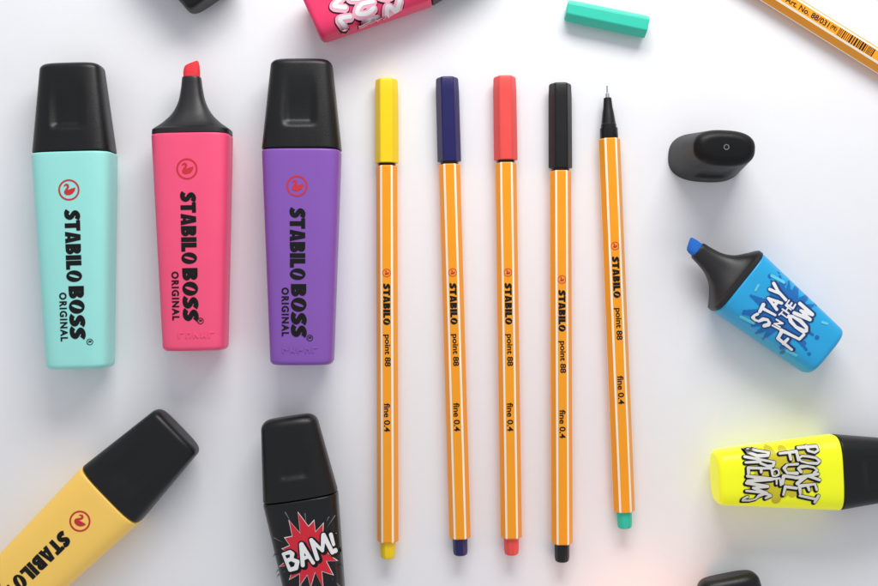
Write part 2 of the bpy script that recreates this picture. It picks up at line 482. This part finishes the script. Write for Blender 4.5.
# blue, open
ddx, ddy = .778, .628
f = Frame('small_highlighter_pen', (687, 242), (687 + ddx * 175, 242 + ddy * 175), .245, 'open blue small highlighter with white hand lettering', 'highlighter', G_MINI)
chisel(f, 0, 15, 7.5, M_TIPB); neck(f, 13, 64, 37.2, 24.4); b, bv = mini_body(f, 64, 176, M_BLUE, 37, 28)
c = f.loc(785, 317, zt)
def q(x, y): return (c[0] + x * u, c[1] + y * u)
rnd = random.Random(12); spl = []
for i in range(30):
    a = rnd.uniform(0, 6.283); r0 = rnd.uniform(4, 12); r1 = rnd.uniform(20, 36); n_ = 6
    for k in range(n_):
        f0, f1 = k / n_, (k + 1) / n_
        P0 = q((r0 + (r1 - r0) * f0) * math.cos(a), 4 + 1.3 * (r0 + (r1 - r0) * f0) * math.sin(a)); P1 = q((r0 + (r1 - r0) * f1) * math.cos(a), 4 + 1.3 * (r0 + (r1 - r0) * f1) * math.sin(a))
        spl.append((*P0, *P1, (5.0 * (1 - f1) + .3) * u))
    if rnd.random() < .5:
        P2 = q((r1 + 4) * math.cos(a), 4 + 1.3 * (r1 + 4) * math.sin(a)); spl.append((*P2, *P2, rnd.uniform(.6, 1.6) * u))
L_ = [(field(spl, 1. * u), M_DBLUE)]
hl = [(*q(-27, 34), *q(-24, 20), 1.4 * u), (*q(24, 36), *q(27, 22), 1.6 * u), (*q(-24, -24), *q(-22, -34), 1.4 * u), (*q(20, -33), *q(22, -38), 1.3 * u), (*q(2, 40), *q(8, 41), 1.2 * u)]
L_.append((field(hl, 0), M_LBLUE))
sg = brush('STAY', q(-1, 17.5), 43 * u, 20 * u, math.radians(6), 1.6 * u, 5, .16) + brush('IN THE', q(1, 2.5), 32 * u, 9 * u, math.radians(6), .8 * u, 6, .12) + brush('FLOW', q(0, -15), 46 * u, 24 * u, math.radians(6), 1.8 * u, 7, .16)
L_ += [(field(sg, 1.1 * u, shift=(.010, -.010)), M_NAVY), (field(sg, .8 * u), M_NAVY), (field(sg, 0, .0045), M_WHITE)]
decal('printed_artwork', b, bv, L_, xlim=.30)

# neon yellow
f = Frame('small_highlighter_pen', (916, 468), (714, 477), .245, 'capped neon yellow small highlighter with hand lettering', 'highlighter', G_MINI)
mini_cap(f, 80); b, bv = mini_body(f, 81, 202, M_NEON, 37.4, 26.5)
c = f.loc(779, 475, zt)
rnd = random.Random(4); spl = []
for i in range(20):
    a = 6.283 * i / 20 + rnd.uniform(-.1, .1); r1 = rnd.uniform(18, 27)
    spl.append((*q(0, 5), *q(r1 * math.cos(a), 5 + 1.35 * r1 * math.sin(a)), 2.6 * u))
L_ = [(field(spl, 2 * u), M_OLIVE)]
sg = brush('POCKET', q(0, 29), 57 * u, 21 * u, math.radians(-3), 1.4 * u, 5, .2) + brush('FULL', q(-1, 11), 46 * u, 18 * u, math.radians(-3), 1.4 * u, 6, .2) + \
    brush('OF', q(2, -3), 18 * u, 10 * u, 0, 1.0 * u, 8, .1) + brush('DREAMS', q(0, -20), 52 * u, 27 * u, math.radians(-3), 1.4 * u, 7, .18)
L_ += [(field(sg, 1.1 * u, shift=(.008, -.010)), M_INK), (field(sg, .6 * u), M_INK), (field(sg, 0, .0045), M_CREAM)]
decal('printed_artwork', b, bv, L_, xlim=.32)

# raspberry
f = Frame('small_highlighter_pen', (311 + .914 * 197, 18 - .407 * 197), (311, 18), .245, 'capped raspberry pink small highlighter with bubble print', 'highlighter', G_MINI)
mini_cap(f, 80); b, bv = mini_body(f, 81, 197, M_MPINK)
c = f.loc(360, -1, zt)
def wig(pts, r):
    P = spline(pts, 4); return [(*q(*a), *q(*b_), r * u) for a, b_ in zip(P[:-1], P[1:])]
sg = wig([(-20, 36), (-26, 26), (-18, 18), (-12, 24), (-14, 32)], 3) + wig([(-2, 36), (-4, 22), (4, 18), (10, 26), (8, 36)], 3) + wig([(18, 35), (24, 28), (18, 22), (25, 17)], 3) + \
     wig([(-26, 8), (-20, 11), (-16, 4), (-22, -2), (-27, -8)], 3) + wig([(-8, 10), (-10, -4), (-4, -9), (0, -2)], 3) + wig([(8, 10), (6, -2), (12, -9), (16, 0), (14, 8)], 3) + wig([(24, 8), (22, -2), (26, -9)], 3) + \
     wig([(-18, -18), (-20, -28)], 3) + wig([(-8, -17), (-4, -27), (2, -18)], 3) + wig([(12, -17), (10, -27), (18, -26)], 3)
L_ = [(field(sg, 2.3 * u, shift=(.005, -.005)), M_INK), (field(sg, 1.5 * u), M_LPINK), (field(sg, -.9 * u, shift=(-.006, .008)), M_WHITE)]
decal('printed_artwork', b, bv, L_, xlim=.325)

# one running out at the bottom
f = Frame('small_highlighter_pen', (726.5, 575), (766, 778), .245, 'capped black small highlighter lying beside the others', 'highlighter', G_MINI)
mini_cap(f, 80, wt=30); mini_body(f, 81, 206, M_BBODY)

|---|

▸ **Problem to work on**
Quote the preceding listing precisely and completely, omitting its images.

▸ **Expected answer**
Write part 2 of the bpy script that recreates this picture. It picks up at line 482. This part finishes the script. Write for Blender 4.5.
# blue, open
ddx, ddy = .778, .628
f = Frame('small_highlighter_pen', (687, 242), (687 + ddx * 175, 242 + ddy * 175), .245, 'open blue small highlighter with white hand lettering', 'highlighter', G_MINI)
chisel(f, 0, 15, 7.5, M_TIPB); neck(f, 13, 64, 37.2, 24.4); b, bv = mini_body(f, 64, 176, M_BLUE, 37, 28)
c = f.loc(785, 317, zt)
def q(x, y): return (c[0] + x * u, c[1] + y * u)
rnd = random.Random(12); spl = []
for i in range(30):
    a = rnd.uniform(0, 6.283); r0 = rnd.uniform(4, 12); r1 = rnd.uniform(20, 36); n_ = 6
    for k in range(n_):
        f0, f1 = k / n_, (k + 1) / n_
        P0 = q((r0 + (r1 - r0) * f0) * math.cos(a), 4 + 1.3 * (r0 + (r1 - r0) * f0) * math.sin(a)); P1 = q((r0 + (r1 - r0) * f1) * math.cos(a), 4 + 1.3 * (r0 + (r1 - r0) * f1) * math.sin(a))
        spl.append((*P0, *P1, (5.0 * (1 - f1) + .3) * u))
    if rnd.random() < .5:
        P2 = q((r1 + 4) * math.cos(a), 4 + 1.3 * (r1 + 4) * math.sin(a)); spl.append((*P2, *P2, rnd.uniform(.6, 1.6) * u))
L_ = [(field(spl, 1. * u), M_DBLUE)]
hl = [(*q(-27, 34), *q(-24, 20), 1.4 * u), (*q(24, 36), *q(27, 22), 1.6 * u), (*q(-24, -24), *q(-22, -34), 1.4 * u), (*q(20, -33), *q(22, -38), 1.3 * u), (*q(2, 40), *q(8, 41), 1.2 * u)]
L_.append((field(hl, 0), M_LBLUE))
sg = brush('STAY', q(-1, 17.5), 43 * u, 20 * u, math.radians(6), 1.6 * u, 5, .16) + brush('IN THE', q(1, 2.5), 32 * u, 9 * u, math.radians(6), .8 * u, 6, .12) + brush('FLOW', q(0, -15), 46 * u, 24 * u, math.radians(6), 1.8 * u, 7, .16)
L_ += [(field(sg, 1.1 * u, shift=(.010, -.010)), M_NAVY), (field(sg, .8 * u), M_NAVY), (field(sg, 0, .0045), M_WHITE)]
decal('printed_artwork', b, bv, L_, xlim=.30)

# neon yellow
f = Frame('small_highlighter_pen', (916, 468), (714, 477), .245, 'capped neon yellow small highlighter with hand lettering', 'highlighter', G_MINI)
mini_cap(f, 80); b, bv = mini_body(f, 81, 202, M_NEON, 37.4, 26.5)
c = f.loc(779, 475, zt)
rnd = random.Random(4); spl = []
for i in range(20):
    a = 6.283 * i / 20 + rnd.uniform(-.1, .1); r1 = rnd.uniform(18, 27)
    spl.append((*q(0, 5), *q(r1 * math.cos(a), 5 + 1.35 * r1 * math.sin(a)), 2.6 * u))
L_ = [(field(spl, 2 * u), M_OLIVE)]
sg = brush('POCKET', q(0, 29), 57 * u, 21 * u, math.radians(-3), 1.4 * u, 5, .2) + brush('FULL', q(-1, 11), 46 * u, 18 * u, math.radians(-3), 1.4 * u, 6, .2) + \
    brush('OF', q(2, -3), 18 * u, 10 * u, 0, 1.0 * u, 8, .1) + brush('DREAMS', q(0, -20), 52 * u, 27 * u, math.radians(-3), 1.4 * u, 7, .18)
L_ += [(field(sg, 1.1 * u, shift=(.008, -.010)), M_INK), (field(sg, .6 * u), M_INK), (field(sg, 0, .0045), M_CREAM)]
decal('printed_artwork', b, bv, L_, xlim=.32)

# raspberry
f = Frame('small_highlighter_pen', (311 + .914 * 197, 18 - .407 * 197), (311, 18), .245, 'capped raspberry pink small highlighter with bubble print', 'highlighter', G_MINI)
mini_cap(f, 80); b, bv = mini_body(f, 81, 197, M_MPINK)
c = f.loc(360, -1, zt)
def wig(pts, r):
    P = spline(pts, 4); return [(*q(*a), *q(*b_), r * u) for a, b_ in zip(P[:-1], P[1:])]
sg = wig([(-20, 36), (-26, 26), (-18, 18), (-12, 24), (-14, 32)], 3) + wig([(-2, 36), (-4, 22), (4, 18), (10, 26), (8, 36)], 3) + wig([(18, 35), (24, 28), (18, 22), (25, 17)], 3) + \
     wig([(-26, 8), (-20, 11), (-16, 4), (-22, -2), (-27, -8)], 3) + wig([(-8, 10), (-10, -4), (-4, -9), (0, -2)], 3) + wig([(8, 10), (6, -2), (12, -9), (16, 0), (14, 8)], 3) + wig([(24, 8), (22, -2), (26, -9)], 3) + \
     wig([(-18, -18), (-20, -28)], 3) + wig([(-8, -17), (-4, -27), (2, -18)], 3) + wig([(12, -17), (10, -27), (18, -26)], 3)
L_ = [(field(sg, 2.3 * u, shift=(.005, -.005)), M_INK), (field(sg, 1.5 * u), M_LPINK), (field(sg, -.9 * u, shift=(-.006, .008)), M_WHITE)]
decal('printed_artwork', b, bv, L_, xlim=.325)

# one running out at the bottom
f = Frame('small_highlighter_pen', (726.5, 575), (766, 778), .245, 'capped black small highlighter lying beside the others', 'highlighter', G_MINI)
mini_cap(f, 80, wt=30); mini_body(f, 81, 206, M_BBODY)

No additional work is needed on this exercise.